Write out exactly the lines between the line containing "The Blender Python" and the line containing "t.rotation_euler.z = math.radians(45)", including both of those lines, and nothing more.

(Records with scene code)

'''

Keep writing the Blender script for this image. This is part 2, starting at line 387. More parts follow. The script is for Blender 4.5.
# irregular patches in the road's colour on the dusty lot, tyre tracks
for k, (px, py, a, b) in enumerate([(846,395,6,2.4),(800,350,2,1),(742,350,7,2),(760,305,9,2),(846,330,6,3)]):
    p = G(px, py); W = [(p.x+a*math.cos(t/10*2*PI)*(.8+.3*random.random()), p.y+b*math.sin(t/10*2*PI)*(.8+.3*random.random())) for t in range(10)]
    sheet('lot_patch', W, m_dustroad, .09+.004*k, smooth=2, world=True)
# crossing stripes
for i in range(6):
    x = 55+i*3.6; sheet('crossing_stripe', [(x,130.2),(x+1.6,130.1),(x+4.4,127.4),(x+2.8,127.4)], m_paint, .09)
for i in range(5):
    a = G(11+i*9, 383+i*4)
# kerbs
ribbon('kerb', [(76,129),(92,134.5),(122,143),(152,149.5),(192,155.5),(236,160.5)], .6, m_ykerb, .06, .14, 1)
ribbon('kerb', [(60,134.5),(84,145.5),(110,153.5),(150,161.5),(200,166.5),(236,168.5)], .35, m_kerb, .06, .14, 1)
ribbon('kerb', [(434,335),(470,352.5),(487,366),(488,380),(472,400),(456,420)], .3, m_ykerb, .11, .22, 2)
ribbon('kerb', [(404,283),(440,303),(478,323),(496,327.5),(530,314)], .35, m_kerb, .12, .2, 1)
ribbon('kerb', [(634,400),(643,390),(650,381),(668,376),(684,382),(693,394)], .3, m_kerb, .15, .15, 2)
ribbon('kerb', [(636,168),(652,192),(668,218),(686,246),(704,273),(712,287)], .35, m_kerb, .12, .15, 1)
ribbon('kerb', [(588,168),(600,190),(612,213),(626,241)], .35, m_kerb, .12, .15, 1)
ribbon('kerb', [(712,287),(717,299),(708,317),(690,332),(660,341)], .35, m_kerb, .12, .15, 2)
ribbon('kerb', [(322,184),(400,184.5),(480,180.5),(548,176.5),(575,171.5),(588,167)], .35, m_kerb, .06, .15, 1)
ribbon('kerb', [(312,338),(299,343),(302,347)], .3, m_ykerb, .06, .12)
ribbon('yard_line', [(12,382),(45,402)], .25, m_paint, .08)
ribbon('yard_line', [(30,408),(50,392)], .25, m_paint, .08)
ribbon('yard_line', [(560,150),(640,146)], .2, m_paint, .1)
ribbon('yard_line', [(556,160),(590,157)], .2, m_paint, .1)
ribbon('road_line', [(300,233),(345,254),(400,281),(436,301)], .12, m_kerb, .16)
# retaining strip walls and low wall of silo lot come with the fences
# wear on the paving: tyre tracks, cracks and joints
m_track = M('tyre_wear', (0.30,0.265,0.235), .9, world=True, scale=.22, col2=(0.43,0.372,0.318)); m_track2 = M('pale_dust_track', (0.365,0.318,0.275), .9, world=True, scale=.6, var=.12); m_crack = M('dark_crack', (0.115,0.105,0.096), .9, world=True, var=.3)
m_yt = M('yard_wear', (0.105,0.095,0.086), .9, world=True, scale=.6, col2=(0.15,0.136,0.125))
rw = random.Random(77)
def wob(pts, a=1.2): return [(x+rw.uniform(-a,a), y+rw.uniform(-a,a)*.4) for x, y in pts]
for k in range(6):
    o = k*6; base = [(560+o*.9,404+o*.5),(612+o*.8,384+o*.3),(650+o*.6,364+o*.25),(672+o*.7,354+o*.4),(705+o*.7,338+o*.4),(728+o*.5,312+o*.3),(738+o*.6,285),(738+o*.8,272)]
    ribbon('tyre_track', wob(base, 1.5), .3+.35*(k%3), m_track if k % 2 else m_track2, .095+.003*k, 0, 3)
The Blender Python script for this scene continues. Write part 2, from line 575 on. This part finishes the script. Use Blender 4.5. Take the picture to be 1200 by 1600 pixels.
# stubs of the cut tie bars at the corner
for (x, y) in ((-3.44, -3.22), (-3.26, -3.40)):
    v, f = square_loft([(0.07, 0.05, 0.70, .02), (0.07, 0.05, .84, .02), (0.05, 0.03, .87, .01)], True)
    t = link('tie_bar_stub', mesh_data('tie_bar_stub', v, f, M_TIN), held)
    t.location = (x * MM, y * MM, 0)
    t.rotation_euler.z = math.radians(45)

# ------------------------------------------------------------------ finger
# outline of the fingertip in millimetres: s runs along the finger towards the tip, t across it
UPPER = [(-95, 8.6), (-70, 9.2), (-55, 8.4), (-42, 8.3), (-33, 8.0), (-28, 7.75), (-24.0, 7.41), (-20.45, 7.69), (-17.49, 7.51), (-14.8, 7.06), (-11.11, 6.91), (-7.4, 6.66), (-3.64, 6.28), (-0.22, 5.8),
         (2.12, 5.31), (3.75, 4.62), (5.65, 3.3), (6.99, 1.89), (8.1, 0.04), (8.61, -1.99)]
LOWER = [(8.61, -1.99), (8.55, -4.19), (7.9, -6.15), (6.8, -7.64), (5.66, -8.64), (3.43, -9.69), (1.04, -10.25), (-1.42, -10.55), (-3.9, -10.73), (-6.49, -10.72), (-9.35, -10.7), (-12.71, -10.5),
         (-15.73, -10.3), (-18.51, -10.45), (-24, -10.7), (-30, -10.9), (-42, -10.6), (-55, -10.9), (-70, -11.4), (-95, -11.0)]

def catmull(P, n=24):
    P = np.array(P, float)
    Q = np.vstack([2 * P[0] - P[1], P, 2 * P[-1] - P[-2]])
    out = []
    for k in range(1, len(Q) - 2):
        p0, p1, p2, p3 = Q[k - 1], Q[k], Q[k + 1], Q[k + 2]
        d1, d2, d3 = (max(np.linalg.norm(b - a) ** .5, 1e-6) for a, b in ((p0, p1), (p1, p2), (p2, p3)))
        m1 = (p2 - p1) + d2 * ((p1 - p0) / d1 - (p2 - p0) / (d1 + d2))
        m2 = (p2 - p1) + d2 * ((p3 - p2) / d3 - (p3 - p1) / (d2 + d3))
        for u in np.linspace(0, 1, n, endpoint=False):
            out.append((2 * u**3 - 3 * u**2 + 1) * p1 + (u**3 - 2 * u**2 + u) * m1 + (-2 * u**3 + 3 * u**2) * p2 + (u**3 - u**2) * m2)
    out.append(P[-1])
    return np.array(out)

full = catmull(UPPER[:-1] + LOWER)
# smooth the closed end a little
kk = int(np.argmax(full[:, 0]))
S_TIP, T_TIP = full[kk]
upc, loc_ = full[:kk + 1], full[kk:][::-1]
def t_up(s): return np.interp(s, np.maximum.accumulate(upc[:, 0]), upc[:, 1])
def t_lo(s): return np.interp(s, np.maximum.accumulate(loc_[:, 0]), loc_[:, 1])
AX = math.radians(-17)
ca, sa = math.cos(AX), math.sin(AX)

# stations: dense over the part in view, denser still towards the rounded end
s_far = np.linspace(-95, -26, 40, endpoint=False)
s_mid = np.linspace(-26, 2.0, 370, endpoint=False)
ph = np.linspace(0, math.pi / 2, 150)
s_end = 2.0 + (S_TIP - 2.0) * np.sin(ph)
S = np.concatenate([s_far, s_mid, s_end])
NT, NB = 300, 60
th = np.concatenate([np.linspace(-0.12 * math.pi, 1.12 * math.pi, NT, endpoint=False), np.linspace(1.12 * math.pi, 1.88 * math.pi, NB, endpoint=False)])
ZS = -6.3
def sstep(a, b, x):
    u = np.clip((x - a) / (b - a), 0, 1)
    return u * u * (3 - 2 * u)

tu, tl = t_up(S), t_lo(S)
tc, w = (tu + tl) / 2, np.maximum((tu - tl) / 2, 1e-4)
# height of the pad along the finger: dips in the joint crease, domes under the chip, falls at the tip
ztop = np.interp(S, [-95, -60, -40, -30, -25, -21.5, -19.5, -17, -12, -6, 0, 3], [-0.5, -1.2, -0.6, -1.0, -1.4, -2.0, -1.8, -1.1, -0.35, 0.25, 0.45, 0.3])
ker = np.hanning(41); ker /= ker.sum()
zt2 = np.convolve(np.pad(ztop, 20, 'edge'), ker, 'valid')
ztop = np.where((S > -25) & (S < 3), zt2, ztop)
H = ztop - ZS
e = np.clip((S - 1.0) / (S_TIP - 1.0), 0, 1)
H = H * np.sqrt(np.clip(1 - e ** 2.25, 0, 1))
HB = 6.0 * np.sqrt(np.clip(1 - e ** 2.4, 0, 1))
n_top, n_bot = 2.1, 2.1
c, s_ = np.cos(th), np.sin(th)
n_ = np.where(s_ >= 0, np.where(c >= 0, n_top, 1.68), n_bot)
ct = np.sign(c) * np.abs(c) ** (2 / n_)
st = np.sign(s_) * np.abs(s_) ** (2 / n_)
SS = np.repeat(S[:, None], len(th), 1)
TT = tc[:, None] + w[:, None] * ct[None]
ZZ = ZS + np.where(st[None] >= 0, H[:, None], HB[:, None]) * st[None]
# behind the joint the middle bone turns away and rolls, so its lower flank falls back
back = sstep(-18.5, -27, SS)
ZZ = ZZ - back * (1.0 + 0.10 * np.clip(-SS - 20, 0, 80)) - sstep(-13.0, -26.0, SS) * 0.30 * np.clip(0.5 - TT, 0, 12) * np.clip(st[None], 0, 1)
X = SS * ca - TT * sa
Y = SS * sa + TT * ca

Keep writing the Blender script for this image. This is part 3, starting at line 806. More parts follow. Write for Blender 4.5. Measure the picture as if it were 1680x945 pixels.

'''

- The answer
The Blender Python script for this scene continues. Write part 2, from line 575 on. This part finishes the script. Use Blender 4.5. Take the picture to be 1200 by 1600 pixels.
# stubs of the cut tie bars at the corner
for (x, y) in ((-3.44, -3.22), (-3.26, -3.40)):
    v, f = square_loft([(0.07, 0.05, 0.70, .02), (0.07, 0.05, .84, .02), (0.05, 0.03, .87, .01)], True)
    t = link('tie_bar_stub', mesh_data('tie_bar_stub', v, f, M_TIN), held)
    t.location = (x * MM, y * MM, 0)
    t.rotation_euler.z = math.radians(45)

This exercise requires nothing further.